耐震改修を行って現行の耐震基準を満たせば、住宅ローンを利用できるため、購入希望者の幅を広げられます。
また、更地にすれば、耐震性を考慮する必要がありません。
耐震改修や解体工事の費用と、工事によって得られるメリットを比較して、より良い選択をしましょう。
●売却期間を短縮したい場合は買取の利用もおすすめ
売却を急ぐ場合、また買い主がなかなか見つからない場合は、不動産会社の買取サービスが便利です。
買取だと宣伝広告の期間が不要なので、早ければ査定後数日以内に旧耐震基準の家を売却できます。

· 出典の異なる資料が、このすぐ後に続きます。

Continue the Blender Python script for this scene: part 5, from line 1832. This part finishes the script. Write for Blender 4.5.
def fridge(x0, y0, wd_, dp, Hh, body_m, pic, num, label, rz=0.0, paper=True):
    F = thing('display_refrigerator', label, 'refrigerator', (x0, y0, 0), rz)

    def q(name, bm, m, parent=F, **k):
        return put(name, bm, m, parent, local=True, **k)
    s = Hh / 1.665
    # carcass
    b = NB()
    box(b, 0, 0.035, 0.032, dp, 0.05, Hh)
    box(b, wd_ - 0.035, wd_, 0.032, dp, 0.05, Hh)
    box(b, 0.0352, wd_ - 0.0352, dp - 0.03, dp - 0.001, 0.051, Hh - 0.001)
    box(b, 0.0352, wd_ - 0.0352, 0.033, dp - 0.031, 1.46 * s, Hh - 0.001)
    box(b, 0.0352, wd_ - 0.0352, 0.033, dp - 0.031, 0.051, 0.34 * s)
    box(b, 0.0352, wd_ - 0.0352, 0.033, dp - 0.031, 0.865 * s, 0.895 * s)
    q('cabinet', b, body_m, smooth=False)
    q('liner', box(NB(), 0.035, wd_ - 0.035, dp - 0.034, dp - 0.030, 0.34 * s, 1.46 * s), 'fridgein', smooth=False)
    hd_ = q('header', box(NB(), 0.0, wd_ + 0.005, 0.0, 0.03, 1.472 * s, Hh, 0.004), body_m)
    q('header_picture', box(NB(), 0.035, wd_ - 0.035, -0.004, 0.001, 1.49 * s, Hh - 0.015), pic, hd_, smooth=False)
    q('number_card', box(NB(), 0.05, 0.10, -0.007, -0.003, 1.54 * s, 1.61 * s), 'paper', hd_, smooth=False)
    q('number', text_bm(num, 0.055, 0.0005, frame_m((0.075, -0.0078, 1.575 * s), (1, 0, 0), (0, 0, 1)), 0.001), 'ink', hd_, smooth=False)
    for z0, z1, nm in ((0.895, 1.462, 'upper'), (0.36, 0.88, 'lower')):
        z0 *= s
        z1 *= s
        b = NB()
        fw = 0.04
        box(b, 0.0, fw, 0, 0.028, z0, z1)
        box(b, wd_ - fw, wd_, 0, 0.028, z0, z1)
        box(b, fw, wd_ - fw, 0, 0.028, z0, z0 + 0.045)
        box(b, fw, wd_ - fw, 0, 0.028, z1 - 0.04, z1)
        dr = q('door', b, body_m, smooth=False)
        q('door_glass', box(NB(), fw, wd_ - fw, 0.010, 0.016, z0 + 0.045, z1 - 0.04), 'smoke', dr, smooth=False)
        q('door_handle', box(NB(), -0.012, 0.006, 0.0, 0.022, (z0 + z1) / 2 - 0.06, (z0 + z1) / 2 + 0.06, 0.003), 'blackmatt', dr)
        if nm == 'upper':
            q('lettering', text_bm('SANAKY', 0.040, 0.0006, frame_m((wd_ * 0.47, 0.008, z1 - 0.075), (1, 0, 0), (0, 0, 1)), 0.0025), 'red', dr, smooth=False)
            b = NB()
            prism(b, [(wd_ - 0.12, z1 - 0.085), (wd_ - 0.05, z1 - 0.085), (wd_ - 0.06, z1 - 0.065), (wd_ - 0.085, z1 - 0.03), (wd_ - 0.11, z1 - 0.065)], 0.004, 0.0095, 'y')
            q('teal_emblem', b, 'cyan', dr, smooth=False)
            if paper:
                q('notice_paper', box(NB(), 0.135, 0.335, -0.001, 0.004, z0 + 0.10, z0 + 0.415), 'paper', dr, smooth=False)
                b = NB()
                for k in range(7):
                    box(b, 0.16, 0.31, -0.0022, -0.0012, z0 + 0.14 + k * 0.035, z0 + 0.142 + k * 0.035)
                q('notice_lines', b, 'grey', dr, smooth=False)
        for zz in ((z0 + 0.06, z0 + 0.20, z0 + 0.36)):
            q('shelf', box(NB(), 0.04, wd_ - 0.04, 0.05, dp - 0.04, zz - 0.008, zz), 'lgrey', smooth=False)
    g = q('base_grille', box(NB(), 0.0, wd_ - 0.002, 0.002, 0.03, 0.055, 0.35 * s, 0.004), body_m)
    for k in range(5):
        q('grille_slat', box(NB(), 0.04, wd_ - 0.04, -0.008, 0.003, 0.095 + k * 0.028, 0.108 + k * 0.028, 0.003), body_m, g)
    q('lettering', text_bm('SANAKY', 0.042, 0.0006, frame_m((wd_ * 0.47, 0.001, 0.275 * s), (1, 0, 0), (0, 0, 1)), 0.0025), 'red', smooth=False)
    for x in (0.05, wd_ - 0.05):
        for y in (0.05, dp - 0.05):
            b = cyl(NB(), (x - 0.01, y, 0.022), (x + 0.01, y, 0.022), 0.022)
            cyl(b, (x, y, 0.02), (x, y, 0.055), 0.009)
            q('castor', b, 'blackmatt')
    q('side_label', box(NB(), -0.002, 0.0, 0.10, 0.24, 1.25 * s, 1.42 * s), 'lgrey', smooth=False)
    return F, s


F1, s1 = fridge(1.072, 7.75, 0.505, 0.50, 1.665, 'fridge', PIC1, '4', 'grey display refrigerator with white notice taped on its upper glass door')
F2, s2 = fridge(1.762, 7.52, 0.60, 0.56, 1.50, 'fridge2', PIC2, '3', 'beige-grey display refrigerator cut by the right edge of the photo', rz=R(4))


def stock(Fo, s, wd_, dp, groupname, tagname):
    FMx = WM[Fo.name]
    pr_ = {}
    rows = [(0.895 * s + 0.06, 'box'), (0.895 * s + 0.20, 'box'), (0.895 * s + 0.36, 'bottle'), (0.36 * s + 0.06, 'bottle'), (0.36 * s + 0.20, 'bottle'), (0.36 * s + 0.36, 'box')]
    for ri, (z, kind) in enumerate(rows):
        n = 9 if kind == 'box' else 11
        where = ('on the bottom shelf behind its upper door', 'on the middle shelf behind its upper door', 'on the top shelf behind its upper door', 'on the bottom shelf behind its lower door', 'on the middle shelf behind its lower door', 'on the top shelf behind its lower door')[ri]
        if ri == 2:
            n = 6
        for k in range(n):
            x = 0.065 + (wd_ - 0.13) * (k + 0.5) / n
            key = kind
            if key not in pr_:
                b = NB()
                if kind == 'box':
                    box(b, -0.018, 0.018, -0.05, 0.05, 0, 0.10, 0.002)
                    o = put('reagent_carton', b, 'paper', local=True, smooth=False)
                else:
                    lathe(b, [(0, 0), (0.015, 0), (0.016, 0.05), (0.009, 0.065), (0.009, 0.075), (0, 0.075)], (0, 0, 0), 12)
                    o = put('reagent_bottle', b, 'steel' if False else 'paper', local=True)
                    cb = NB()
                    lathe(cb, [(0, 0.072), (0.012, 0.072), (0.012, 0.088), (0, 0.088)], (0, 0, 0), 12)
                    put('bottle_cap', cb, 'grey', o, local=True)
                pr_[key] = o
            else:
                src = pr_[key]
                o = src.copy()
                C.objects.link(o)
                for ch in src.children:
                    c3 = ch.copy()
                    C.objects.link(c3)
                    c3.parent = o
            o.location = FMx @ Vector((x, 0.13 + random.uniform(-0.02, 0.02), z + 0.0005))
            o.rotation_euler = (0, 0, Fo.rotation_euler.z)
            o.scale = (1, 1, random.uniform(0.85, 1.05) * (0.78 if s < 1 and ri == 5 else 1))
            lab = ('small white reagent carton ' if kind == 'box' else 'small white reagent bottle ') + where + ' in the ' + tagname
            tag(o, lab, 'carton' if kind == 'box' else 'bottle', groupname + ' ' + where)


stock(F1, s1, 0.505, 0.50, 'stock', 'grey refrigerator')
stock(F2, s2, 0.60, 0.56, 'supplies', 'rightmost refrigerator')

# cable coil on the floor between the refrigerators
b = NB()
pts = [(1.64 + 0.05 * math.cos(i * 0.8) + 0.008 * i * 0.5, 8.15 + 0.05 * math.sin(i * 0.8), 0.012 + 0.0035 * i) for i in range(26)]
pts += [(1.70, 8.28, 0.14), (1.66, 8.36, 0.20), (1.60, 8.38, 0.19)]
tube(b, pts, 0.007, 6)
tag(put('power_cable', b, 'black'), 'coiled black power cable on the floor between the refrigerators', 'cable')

また、買取業者は資金力があり、リフォームや建て替えも自社で対応できるため、購入時にローンを使えないこともデメリットになりません。
まとめ
旧耐震基準である1981年6月以前に建築確認が行われた不動産は、古さと耐震性の問題から維持費や修繕費の負担が重く、放置して特定空き家になると固定資産税の優遇措置がなくなるため、売却することをおすすめします。
ただし、旧耐震基準の家は、一般的に不動産市場での人気がありません。
やみくもに買い主を探しても、良い取引ができる可能性は低いので、相見積もりで実績のある不動産仲介業者を見極め、必要に応じて耐震改修等を検討して、より良い売却結果を掴みましょう。